L'héroïne n'est pas de celles qui brillent par son caractère, son courage, son évolution. Je l'ai longtemps trouvée fade, peu aidée qu'elle était par une écriture assez pauvre des dialogues, mais j'ai aimé suivre sa quête d'émancipation. Avec elle et avec cet univers perse, l'autrice imagine l'histoire de la quête d'une femme cherchant à échapper à son destin : celui de rester enfermée. A l'heure où on régresse énormément sur le droit des femmes de part le monde, j'ai trouvé ça pertinent et puissant. L'héroïne va se battre sa famille, contre sa propre histoire telle qu'on lui a conté et même contre ses sentiments pour se défaire de cette malédiction et de ses conséquences. le message est clair : on n'a pas à enfermer une femme sous quelque prétexte que ce soit, même celui de la protéger.

Pour autant la mise en scène de cette quête émancipatrice manque peut-être de finesse. L'autrice va trop vite lors des scènes clés leur faisant perdre de leur impact, alors que le message passe bien pourtant et est important. Elle brosse aussi des sentiments assez superficiels chez les personnages. Aucune des pseudo relation n'a su résonner en moi et m'impacter, que ce soit la première tentative de romance de Soraya, la poussant à chercher à rompre sa malédiction, ou sa relation compliquée à sa mère et son frère qui l'ont un peu beaucoup abandonnée et qui lui ont menti, sans parler de l'ultime romance qui sort un peu de nulle part et est surtout là comme caution pour montrer que l'autrice est dans l'air du temps. Bof. L'ensemble aurait mérité mieux.
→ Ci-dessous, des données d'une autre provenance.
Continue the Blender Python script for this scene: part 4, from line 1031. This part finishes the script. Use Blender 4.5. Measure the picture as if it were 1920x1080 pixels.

Il y a un réel potentiel dans cette réécriture de conte mélangeant ambiances européennes et perses sur fond d'émancipation des femmes, potentiel un peu gâché parfois par une écriture qui manque de force et d'ancrage. J'ai aimé le dépaysement. J'ai aimé la noirceur et les nuances de ce conte où rien n'est ce qu'il semble être et où la morale est complexe. J'aurais aimé que l'écriture des relations et des personnages soit à la hauteur de ces ambitions. Intéressant, pertinent dans le fond mais peut mieux faire dans la forme.